Rodriguez – who has a noted history of creating irreverent, illustrated depictions of the controversial US President – responded with his own version of the cover that is decidedly more blunt in its characterisation.
Depicting Trump as an enormous cartoon flame threatening to completely engulf both the White House and Washington’s Capitol Building, Rodriguez used mainly shades of orange and yellow – a cheeky nod to his subject’s infamous tinged skin and lightly coloured coiff. An open, seemingly bellowing mouth completes the image, calling to mind the loud and divisive rhetoric that has emerged from the man’s lips since he began his run for the US presidency in 2016.
In a 2017 op-ed for The Washington Post, Rodriguez, who immigrated to the United States with his family as a child, admits to, these days, straining to differentiate his adoptive country from the dictatorship he fled in the eighties. This has led to the artist’s creation of a string of politically relevant work, much of which focuses upon the tangible shift in the political landscape that was ushered in by Trump’s win and the subsequent rise of white nationalism across the globe.
A US citizen since he was nineteen years old, he was a beneficiary of the kind of freedom the nation promises its refugees when, after graduating with an M.F.A. from Hunter College, he became the Art Director for Time Magazine – the youngest to work on the publication’s Canadian and Latin American editions.

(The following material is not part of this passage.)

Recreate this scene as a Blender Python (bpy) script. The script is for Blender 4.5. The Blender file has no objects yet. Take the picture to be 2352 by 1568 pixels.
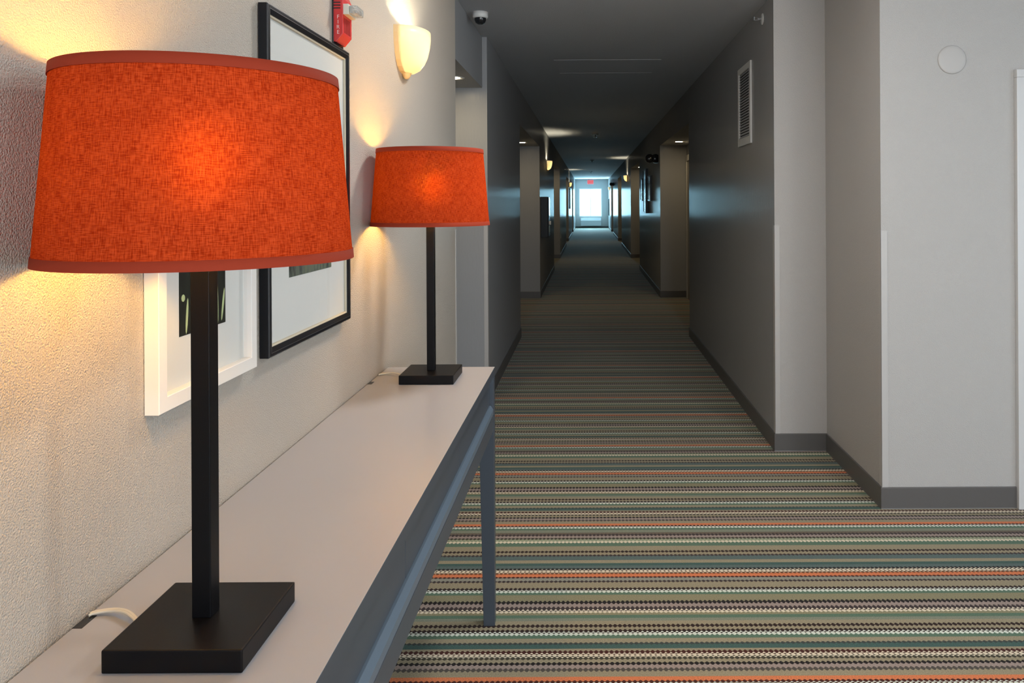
import bpy, bmesh, math, random
from mathutils import Vector, Matrix
random.seed(7)
PI = math.pi
SC = bpy.context.scene
COL = SC.collection
H = 1.40            # eye height
CE = 2.555          # ceiling
SO = 2.20           # alcove soffit
XW, XL, XR = -.677, -.709, 1.038
TT = .848           # table top height
YB, YE = -4.5, 41.0
LOBX = 4.2

# ------------------------------------------------------------------ helpers
def lin(r, g, b, k=1.0):
    def f(v):
        v /= 255.
        return (v / 12.92 if v <= .04045 else ((v + .055) / 1.055) ** 2.4) * k
    return (f(r), f(g), f(b))

def mat(name, col=(.5, .5, .5), rough=.5, metal=0., emit=None, estr=0., spec=.5, alpha=None):
    m = bpy.data.materials.new(name)
    m.use_nodes = True
    p = m.node_tree.nodes['Principled BSDF']
    p.inputs['Base Color'].default_value = (*col, 1)
    p.inputs['Roughness'].default_value = rough
    p.inputs['Metallic'].default_value = metal
    p.inputs['Specular IOR Level'].default_value = spec
    if emit:
        p.inputs['Emission Color'].default_value = (*emit, 1)
        p.inputs['Emission Strength'].default_value = estr
    return m

def N(m, t, **kw):
    n = m.node_tree.nodes.new(t)
    for k, v in kw.items():
        setattr(n, k, v)
    return n

def L(m, a, b):
    m.node_tree.links.new(a, b)

def bump(m, scale=200., strength=.3, dist=.002, detail=3., stretch=(1, 1, 1), kind='noise'):
    p = m.node_tree.nodes['Principled BSDF']
    tc = N(m, 'ShaderNodeTexCoord'); mp = N(m, 'ShaderNodeMapping')
    mp.inputs['Scale'].default_value = stretch
    L(m, tc.outputs['Object'], mp.inputs['Vector'])
    nz = N(m, 'ShaderNodeTexNoise')
    nz.inputs['Scale'].default_value = scale; nz.inputs['Detail'].default_value = detail
    L(m, mp.outputs['Vector'], nz.inputs['Vector'])
    b = N(m, 'ShaderNodeBump')
    b.inputs['Strength'].default_value = strength; b.inputs['Distance'].default_value = dist
    L(m, nz.outputs['Fac'], b.inputs['Height'])
    L(m, b.outputs['Normal'], p.inputs['Normal'])
    return m

def tag(o, label=None, cat=None, group=None, kind=None):
    if label: o['label'] = label
    if cat: o['category'] = cat
    if group: o['group'] = group
    if kind: o['kind'] = kind
    return o

def empty(name, loc, rotz=0., label=None, cat=None, group=None):
    o = bpy.data.objects.new(name, None)
    COL.objects.link(o); o.location = loc; o.rotation_euler = (0, 0, rotz)
    o.empty_display_size = .05
    return tag(o, label, cat, group)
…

Though Rodriguez left the magazine in 2008, his name once again became synonymous with Time due to his creation of three covers in 2016, 2017 and 2018; one depicts Trump having what can only be described as a ‘literal meltdown’, another sees a protester giving a Nazi salute while draped in an American flag, and his latest is stylistically similar to his version of the Fire and Fury cover, with flames engulfing the president’s head.
“I began making art about what I saw, to bear witness,” he wrote in The Washington Post. “I wanted to hold up a mirror to the president’s daily abuses of the Constitution, test the rights given to me by that Constitution. I wanted to find out if this is really the land of the free, the home of the brave.”
A speaker at this year’s Design Indaba Conference, Rodriguez also exhibited some of his work as part of the festivities at this year's conference.